**** DATASET CONTENT ****

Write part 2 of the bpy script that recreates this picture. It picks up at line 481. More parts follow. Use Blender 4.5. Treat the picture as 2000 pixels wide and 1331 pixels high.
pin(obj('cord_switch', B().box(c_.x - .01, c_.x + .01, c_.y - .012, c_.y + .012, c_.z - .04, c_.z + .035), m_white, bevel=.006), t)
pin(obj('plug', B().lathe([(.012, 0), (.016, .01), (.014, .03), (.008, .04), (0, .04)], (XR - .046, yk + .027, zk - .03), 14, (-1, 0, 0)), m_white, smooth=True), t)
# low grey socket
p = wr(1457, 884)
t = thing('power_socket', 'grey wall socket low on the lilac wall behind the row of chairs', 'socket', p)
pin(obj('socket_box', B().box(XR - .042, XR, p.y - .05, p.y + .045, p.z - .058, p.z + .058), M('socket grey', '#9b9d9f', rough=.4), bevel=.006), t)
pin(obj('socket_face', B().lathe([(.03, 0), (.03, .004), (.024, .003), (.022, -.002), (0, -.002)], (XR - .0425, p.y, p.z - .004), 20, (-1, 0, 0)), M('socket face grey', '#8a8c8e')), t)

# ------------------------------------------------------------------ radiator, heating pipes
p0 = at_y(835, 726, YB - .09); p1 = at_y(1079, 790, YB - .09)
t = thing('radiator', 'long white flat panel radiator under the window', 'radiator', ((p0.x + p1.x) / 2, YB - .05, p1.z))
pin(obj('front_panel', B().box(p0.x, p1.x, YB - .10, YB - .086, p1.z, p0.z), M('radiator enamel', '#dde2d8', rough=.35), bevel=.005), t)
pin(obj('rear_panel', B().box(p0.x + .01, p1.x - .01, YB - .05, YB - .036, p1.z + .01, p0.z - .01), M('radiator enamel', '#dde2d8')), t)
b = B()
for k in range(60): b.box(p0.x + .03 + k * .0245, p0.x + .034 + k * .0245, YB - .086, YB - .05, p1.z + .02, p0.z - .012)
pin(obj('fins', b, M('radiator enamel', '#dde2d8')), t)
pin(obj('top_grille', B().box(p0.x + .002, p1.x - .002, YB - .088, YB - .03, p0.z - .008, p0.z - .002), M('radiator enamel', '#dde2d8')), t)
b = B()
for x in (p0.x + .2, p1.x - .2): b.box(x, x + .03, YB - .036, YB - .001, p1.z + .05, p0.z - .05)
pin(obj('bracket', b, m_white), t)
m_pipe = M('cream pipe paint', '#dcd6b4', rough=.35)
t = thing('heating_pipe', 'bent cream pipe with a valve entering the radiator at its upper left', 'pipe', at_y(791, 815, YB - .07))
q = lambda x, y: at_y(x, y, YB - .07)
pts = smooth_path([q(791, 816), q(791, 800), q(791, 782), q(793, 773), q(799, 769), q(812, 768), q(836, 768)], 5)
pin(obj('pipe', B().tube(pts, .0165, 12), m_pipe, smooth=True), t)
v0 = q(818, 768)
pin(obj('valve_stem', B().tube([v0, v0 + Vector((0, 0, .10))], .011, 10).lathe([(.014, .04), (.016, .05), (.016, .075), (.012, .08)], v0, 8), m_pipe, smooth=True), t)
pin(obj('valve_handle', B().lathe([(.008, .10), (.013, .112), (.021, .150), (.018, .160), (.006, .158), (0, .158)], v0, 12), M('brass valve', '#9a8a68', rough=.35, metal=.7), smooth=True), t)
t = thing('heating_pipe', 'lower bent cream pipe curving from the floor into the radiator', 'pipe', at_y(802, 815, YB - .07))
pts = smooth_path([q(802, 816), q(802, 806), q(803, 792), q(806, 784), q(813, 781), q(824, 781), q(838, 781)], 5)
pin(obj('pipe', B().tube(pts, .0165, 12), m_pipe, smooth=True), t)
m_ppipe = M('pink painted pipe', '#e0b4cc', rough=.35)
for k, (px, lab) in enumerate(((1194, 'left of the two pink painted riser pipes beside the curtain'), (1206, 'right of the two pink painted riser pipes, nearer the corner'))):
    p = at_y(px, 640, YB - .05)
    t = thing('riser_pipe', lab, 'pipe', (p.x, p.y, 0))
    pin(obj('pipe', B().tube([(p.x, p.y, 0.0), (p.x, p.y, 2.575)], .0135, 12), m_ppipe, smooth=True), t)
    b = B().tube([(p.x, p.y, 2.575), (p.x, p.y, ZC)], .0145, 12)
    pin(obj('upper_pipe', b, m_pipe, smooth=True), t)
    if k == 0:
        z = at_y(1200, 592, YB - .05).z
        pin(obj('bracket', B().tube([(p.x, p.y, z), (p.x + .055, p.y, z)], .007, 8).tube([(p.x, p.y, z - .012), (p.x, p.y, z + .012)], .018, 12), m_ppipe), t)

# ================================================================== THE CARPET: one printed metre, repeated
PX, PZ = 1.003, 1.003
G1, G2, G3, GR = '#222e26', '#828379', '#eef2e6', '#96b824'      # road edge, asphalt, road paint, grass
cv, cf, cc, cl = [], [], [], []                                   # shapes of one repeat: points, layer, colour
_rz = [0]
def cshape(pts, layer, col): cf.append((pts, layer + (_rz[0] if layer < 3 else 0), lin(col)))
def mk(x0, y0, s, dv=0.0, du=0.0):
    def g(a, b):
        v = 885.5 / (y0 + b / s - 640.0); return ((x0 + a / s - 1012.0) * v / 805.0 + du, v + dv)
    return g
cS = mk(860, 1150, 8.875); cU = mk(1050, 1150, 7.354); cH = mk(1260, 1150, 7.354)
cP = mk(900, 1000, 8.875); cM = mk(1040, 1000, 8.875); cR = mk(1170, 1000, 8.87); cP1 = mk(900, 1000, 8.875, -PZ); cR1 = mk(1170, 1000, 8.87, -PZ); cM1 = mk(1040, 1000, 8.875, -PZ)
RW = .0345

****

Every line above should be written out again exactly as it stands.

Write part 2 of the bpy script that recreates this picture. It picks up at line 481. More parts follow. Use Blender 4.5. Treat the picture as 2000 pixels wide and 1331 pixels high.
pin(obj('cord_switch', B().box(c_.x - .01, c_.x + .01, c_.y - .012, c_.y + .012, c_.z - .04, c_.z + .035), m_white, bevel=.006), t)
pin(obj('plug', B().lathe([(.012, 0), (.016, .01), (.014, .03), (.008, .04), (0, .04)], (XR - .046, yk + .027, zk - .03), 14, (-1, 0, 0)), m_white, smooth=True), t)
# low grey socket
p = wr(1457, 884)
t = thing('power_socket', 'grey wall socket low on the lilac wall behind the row of chairs', 'socket', p)
pin(obj('socket_box', B().box(XR - .042, XR, p.y - .05, p.y + .045, p.z - .058, p.z + .058), M('socket grey', '#9b9d9f', rough=.4), bevel=.006), t)
pin(obj('socket_face', B().lathe([(.03, 0), (.03, .004), (.024, .003), (.022, -.002), (0, -.002)], (XR - .0425, p.y, p.z - .004), 20, (-1, 0, 0)), M('socket face grey', '#8a8c8e')), t)

# ------------------------------------------------------------------ radiator, heating pipes
p0 = at_y(835, 726, YB - .09); p1 = at_y(1079, 790, YB - .09)
t = thing('radiator', 'long white flat panel radiator under the window', 'radiator', ((p0.x + p1.x) / 2, YB - .05, p1.z))
pin(obj('front_panel', B().box(p0.x, p1.x, YB - .10, YB - .086, p1.z, p0.z), M('radiator enamel', '#dde2d8', rough=.35), bevel=.005), t)
pin(obj('rear_panel', B().box(p0.x + .01, p1.x - .01, YB - .05, YB - .036, p1.z + .01, p0.z - .01), M('radiator enamel', '#dde2d8')), t)
b = B()
for k in range(60): b.box(p0.x + .03 + k * .0245, p0.x + .034 + k * .0245, YB - .086, YB - .05, p1.z + .02, p0.z - .012)
pin(obj('fins', b, M('radiator enamel', '#dde2d8')), t)
pin(obj('top_grille', B().box(p0.x + .002, p1.x - .002, YB - .088, YB - .03, p0.z - .008, p0.z - .002), M('radiator enamel', '#dde2d8')), t)
b = B()
for x in (p0.x + .2, p1.x - .2): b.box(x, x + .03, YB - .036, YB - .001, p1.z + .05, p0.z - .05)
pin(obj('bracket', b, m_white), t)
m_pipe = M('cream pipe paint', '#dcd6b4', rough=.35)
t = thing('heating_pipe', 'bent cream pipe with a valve entering the radiator at its upper left', 'pipe', at_y(791, 815, YB - .07))
q = lambda x, y: at_y(x, y, YB - .07)
pts = smooth_path([q(791, 816), q(791, 800), q(791, 782), q(793, 773), q(799, 769), q(812, 768), q(836, 768)], 5)
pin(obj('pipe', B().tube(pts, .0165, 12), m_pipe, smooth=True), t)
v0 = q(818, 768)
pin(obj('valve_stem', B().tube([v0, v0 + Vector((0, 0, .10))], .011, 10).lathe([(.014, .04), (.016, .05), (.016, .075), (.012, .08)], v0, 8), m_pipe, smooth=True), t)
pin(obj('valve_handle', B().lathe([(.008, .10), (.013, .112), (.021, .150), (.018, .160), (.006, .158), (0, .158)], v0, 12), M('brass valve', '#9a8a68', rough=.35, metal=.7), smooth=True), t)
t = thing('heating_pipe', 'lower bent cream pipe curving from the floor into the radiator', 'pipe', at_y(802, 815, YB - .07))
pts = smooth_path([q(802, 816), q(802, 806), q(803, 792), q(806, 784), q(813, 781), q(824, 781), q(838, 781)], 5)
pin(obj('pipe', B().tube(pts, .0165, 12), m_pipe, smooth=True), t)
m_ppipe = M('pink painted pipe', '#e0b4cc', rough=.35)
for k, (px, lab) in enumerate(((1194, 'left of the two pink painted riser pipes beside the curtain'), (1206, 'right of the two pink painted riser pipes, nearer the corner'))):
    p = at_y(px, 640, YB - .05)
    t = thing('riser_pipe', lab, 'pipe', (p.x, p.y, 0))
    pin(obj('pipe', B().tube([(p.x, p.y, 0.0), (p.x, p.y, 2.575)], .0135, 12), m_ppipe, smooth=True), t)
    b = B().tube([(p.x, p.y, 2.575), (p.x, p.y, ZC)], .0145, 12)
    pin(obj('upper_pipe', b, m_pipe, smooth=True), t)
    if k == 0:
        z = at_y(1200, 592, YB - .05).z
        pin(obj('bracket', B().tube([(p.x, p.y, z), (p.x + .055, p.y, z)], .007, 8).tube([(p.x, p.y, z - .012), (p.x, p.y, z + .012)], .018, 12), m_ppipe), t)

# ================================================================== THE CARPET: one printed metre, repeated
PX, PZ = 1.003, 1.003
G1, G2, G3, GR = '#222e26', '#828379', '#eef2e6', '#96b824'      # road edge, asphalt, road paint, grass
cv, cf, cc, cl = [], [], [], []                                   # shapes of one repeat: points, layer, colour
_rz = [0]
def cshape(pts, layer, col): cf.append((pts, layer + (_rz[0] if layer < 3 else 0), lin(col)))
def mk(x0, y0, s, dv=0.0, du=0.0):
    def g(a, b):
        v = 885.5 / (y0 + b / s - 640.0); return ((x0 + a / s - 1012.0) * v / 805.0 + du, v + dv)
    return g
cS = mk(860, 1150, 8.875); cU = mk(1050, 1150, 7.354); cH = mk(1260, 1150, 7.354)
cP = mk(900, 1000, 8.875); cM = mk(1040, 1000, 8.875); cR = mk(1170, 1000, 8.87); cP1 = mk(900, 1000, 8.875, -PZ); cR1 = mk(1170, 1000, 8.87, -PZ); cM1 = mk(1040, 1000, 8.875, -PZ)
RW = .0345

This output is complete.